Johnny Depp wäre es allem Anschein nach, oft sehr viel lieber, nicht immer in den Vordergrund gestellt zu werden. Aber er erträgt es und antwortet in der Pressekonferenz auf absurdeste Groupie-Fragen aufdringlichster und distanzloser Journalisten, die sich an seinem Glamour die Flügel wärmen und auf Kuschelkurs mit ihrem Idol gehen wollen. Doch Depp ist eigentlich am Lido, um eine schwarze Messe zu feiern, die Weltpremiere von Scott Coopers „Black Mass„. Im Film spielt Depp den zwischen den 70er und 90er Jahren in Boston aktiven Gangsterboss James „Whitey“ Bulger, der 2011, nach etlichen Jahren auf der Flucht, endlich gefasst wurde und nur zwei Jahre später, wegen Geldwäsche, Erpressung, Drogenhandels und 19 Morden zu zweimal lebenslanger Haft und fünf Jahren verurteilt wurde.

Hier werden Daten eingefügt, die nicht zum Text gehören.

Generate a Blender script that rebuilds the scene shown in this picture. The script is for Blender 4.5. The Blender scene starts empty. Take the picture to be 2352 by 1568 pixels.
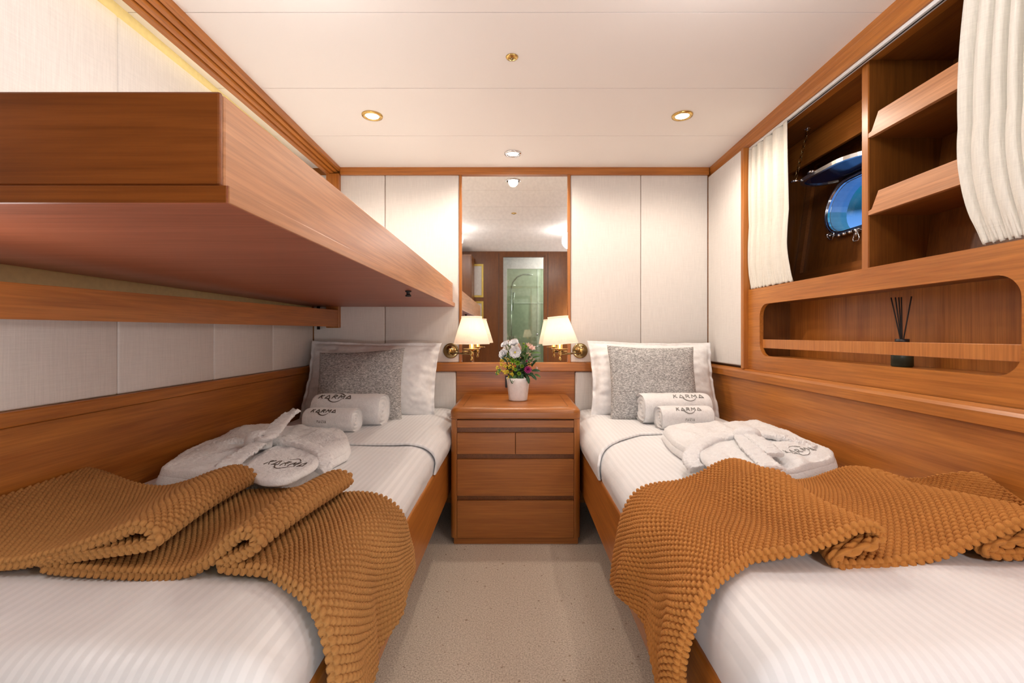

Durch seinen alten Schulfreund John Connolly, der sich im FBI mit der Festsetzung des Mafia-Clans Patriarca einen Namen verschaffen wollte, wurde James J. Bulger eine zeitlang zum FBI-Informanten, der allerdings kaum brauchbare Informationen lieferte, sondern seinerseits die Beziehung ausnutzte. Coopers („Crazy Heart„) Inszenierung erinnert an die Mafiaklassiker aus den 80ern und 90ern. Depp schultert mit einer beeindruckenden Performance den kompletten Film.
Make-up-Artist Joel Harlow verwandelt den Schauspieler in eine abstoßende Figur mit großporiger, trockener Haut, einem grauen Glatzenansatz, Goldzahn und einem eiskalten, hypnotischen Blick, der dem einer Schlange gleicht. Die Kostümbildner schaffen den Rest aus Ledermantel, Rollkragenpullover, Polyesterhose mit Schlag und Porno-Sonnenbrille. Depp spielt den ehemaligen Kopf der sogenannten Winter Hill Gang, der im Übrigen schon für Scorsess „Departed – Unter Feinden“ als Vorlage diente, mit versteinerter Miene und tiefgekühlter Brillianz. Ein souverän erzählter Film mit herausragender Performance des gesamten Casts, zu dem u.a. auch Benedict Cumberbatch, Joel Edgerton und Kevin Bacon zählten.